Looking Foolish at the Gym

I used to be afraid of going to the gym because I am afraid of looking silly. I worried about not doing the exercises correctly. I used to worry about my form. I worried if people think I should not be there because I am out of my element. I was afraid that there is no place for me at the gym and afraid of looking like a newbie. Going to the gym can sometimes caused me to feel anxious.
One of the best episodes of Schitt's Creek is where Alexis takes David for his driving test. David is anxious and nervous about the test while Alexis is calm. She appears too calm and very nonchalant about it all. When I watched the episode the first time, I thought Alexis was callous and not caring because how she reacted to David. It appeared she did not validate David's feelings. But she didn't need to because David's feelings were not need. His nervousness and anxiety were there for all the wrong reasons. He believes that people are thinking about him but the truth is people are thinking about their lives. Alexis tells him "David, nobody cares."

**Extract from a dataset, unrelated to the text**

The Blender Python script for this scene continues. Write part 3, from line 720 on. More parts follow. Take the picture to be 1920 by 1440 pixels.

It's easy to take that quote out of context but what she means is that people aren't thinking about you the way you are thinking about yourself. In fact, I think she even says something like this. People care but not in the way you think. This is a good way think and a good way to live life.

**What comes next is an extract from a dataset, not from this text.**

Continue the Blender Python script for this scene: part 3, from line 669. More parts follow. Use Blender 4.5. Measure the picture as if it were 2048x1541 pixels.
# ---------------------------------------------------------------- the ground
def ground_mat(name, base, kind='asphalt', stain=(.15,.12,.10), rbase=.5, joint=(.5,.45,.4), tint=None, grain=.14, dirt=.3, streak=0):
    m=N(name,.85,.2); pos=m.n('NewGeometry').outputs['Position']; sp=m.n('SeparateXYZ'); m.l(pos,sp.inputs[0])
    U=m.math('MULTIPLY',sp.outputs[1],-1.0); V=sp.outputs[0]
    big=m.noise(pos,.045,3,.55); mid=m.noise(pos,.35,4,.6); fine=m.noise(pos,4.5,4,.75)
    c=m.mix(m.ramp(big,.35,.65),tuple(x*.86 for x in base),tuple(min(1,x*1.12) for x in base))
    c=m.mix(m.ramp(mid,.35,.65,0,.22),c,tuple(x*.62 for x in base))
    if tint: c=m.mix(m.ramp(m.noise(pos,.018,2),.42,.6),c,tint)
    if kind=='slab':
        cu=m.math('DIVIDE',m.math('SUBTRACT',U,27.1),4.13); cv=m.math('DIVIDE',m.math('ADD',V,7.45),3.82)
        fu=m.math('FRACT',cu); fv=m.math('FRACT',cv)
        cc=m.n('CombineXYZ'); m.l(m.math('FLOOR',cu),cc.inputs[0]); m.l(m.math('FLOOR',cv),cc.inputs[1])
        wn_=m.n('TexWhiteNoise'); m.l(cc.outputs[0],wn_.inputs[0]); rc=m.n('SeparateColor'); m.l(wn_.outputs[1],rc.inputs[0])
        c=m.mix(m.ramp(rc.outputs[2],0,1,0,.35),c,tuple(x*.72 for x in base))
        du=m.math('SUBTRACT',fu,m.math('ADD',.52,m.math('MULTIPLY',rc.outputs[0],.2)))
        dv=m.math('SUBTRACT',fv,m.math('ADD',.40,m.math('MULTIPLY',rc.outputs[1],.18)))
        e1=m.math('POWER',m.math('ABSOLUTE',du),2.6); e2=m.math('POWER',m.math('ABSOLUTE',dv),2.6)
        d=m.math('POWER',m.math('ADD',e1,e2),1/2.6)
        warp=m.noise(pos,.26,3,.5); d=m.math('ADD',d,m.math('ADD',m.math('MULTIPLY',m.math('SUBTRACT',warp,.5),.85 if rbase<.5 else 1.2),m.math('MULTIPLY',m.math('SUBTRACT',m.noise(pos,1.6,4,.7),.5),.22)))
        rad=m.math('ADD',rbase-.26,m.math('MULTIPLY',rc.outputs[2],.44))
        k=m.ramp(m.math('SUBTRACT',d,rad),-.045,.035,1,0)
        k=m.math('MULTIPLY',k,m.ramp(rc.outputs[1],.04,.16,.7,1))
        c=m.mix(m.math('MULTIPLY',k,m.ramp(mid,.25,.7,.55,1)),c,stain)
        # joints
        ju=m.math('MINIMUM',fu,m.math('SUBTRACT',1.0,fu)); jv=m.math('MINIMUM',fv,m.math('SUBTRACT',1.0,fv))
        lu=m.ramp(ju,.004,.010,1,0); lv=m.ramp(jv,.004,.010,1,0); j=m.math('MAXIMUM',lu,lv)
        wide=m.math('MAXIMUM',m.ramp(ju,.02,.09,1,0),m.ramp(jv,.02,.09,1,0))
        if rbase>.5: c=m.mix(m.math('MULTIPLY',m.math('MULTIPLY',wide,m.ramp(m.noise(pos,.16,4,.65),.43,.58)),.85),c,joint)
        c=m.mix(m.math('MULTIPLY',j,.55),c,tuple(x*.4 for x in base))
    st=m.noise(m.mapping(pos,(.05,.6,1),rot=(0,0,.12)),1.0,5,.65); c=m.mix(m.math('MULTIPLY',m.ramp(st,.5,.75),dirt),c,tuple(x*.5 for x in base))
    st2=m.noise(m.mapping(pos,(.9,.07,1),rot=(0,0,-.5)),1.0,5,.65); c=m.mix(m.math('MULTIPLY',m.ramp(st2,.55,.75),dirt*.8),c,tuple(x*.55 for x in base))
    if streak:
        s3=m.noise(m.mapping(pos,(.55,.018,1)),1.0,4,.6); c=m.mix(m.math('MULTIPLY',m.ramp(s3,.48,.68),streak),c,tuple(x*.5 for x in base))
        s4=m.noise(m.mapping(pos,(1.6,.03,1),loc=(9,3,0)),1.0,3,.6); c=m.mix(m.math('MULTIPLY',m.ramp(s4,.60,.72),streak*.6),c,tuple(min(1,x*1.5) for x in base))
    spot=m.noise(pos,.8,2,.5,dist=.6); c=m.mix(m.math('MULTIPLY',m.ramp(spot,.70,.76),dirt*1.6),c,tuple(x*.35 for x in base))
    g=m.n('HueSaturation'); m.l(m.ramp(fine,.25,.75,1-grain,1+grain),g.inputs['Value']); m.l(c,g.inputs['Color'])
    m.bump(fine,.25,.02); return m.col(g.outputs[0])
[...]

I told my trainer about my thoughts about going to the gym. She told me that everyone is busy doing their thing. She said they may look at you but they're not thinking about you. I thought about that. When I go to the gym, I look at people and may think something about them but then I just go about my business.
After this conversation I changed my thoughts about the gym. I went to the gym and did my "Hinge and Pull" workout. For this workout, I need to use the squat rack. There are only two squat racks at the gym and I don't like to use them because I think that everyone wants to use it. I feel like using the rack puts more eyes on me. I decided to just use it and did the Romanian deadlifts. I started with just the bar because I am working on my form. I added "light" plates (less than twenty-five pounds.) I took that space and did what I needed. And guess what? No one cared that I did.

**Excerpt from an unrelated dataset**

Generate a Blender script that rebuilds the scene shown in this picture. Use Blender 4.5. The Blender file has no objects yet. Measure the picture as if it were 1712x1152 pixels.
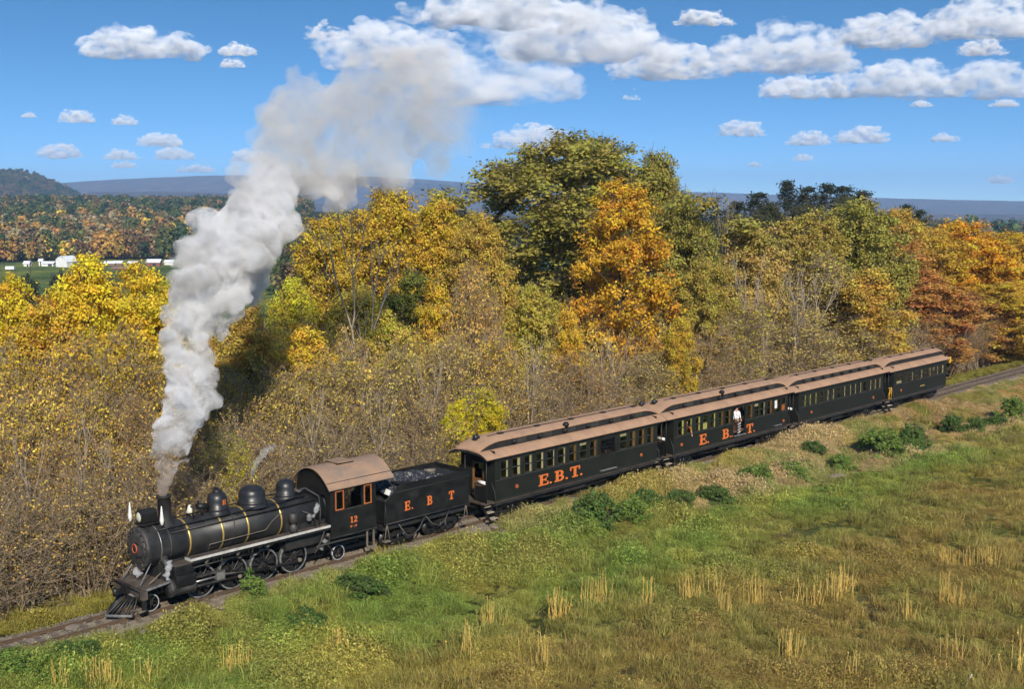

This mindset change has made my gym experience pleasurable. I am going to the gym at least three times a week. I make the time to go to the gym and I no longer feel anxious about going. Sometimes I feel dread but it's better than anxiety. It's becoming a habit and it wouldn't have been if I kept thinking all those things...like not having a place in the gym, looking like a newbie. I go workout and then I get out. Alexis was right, nobody cares.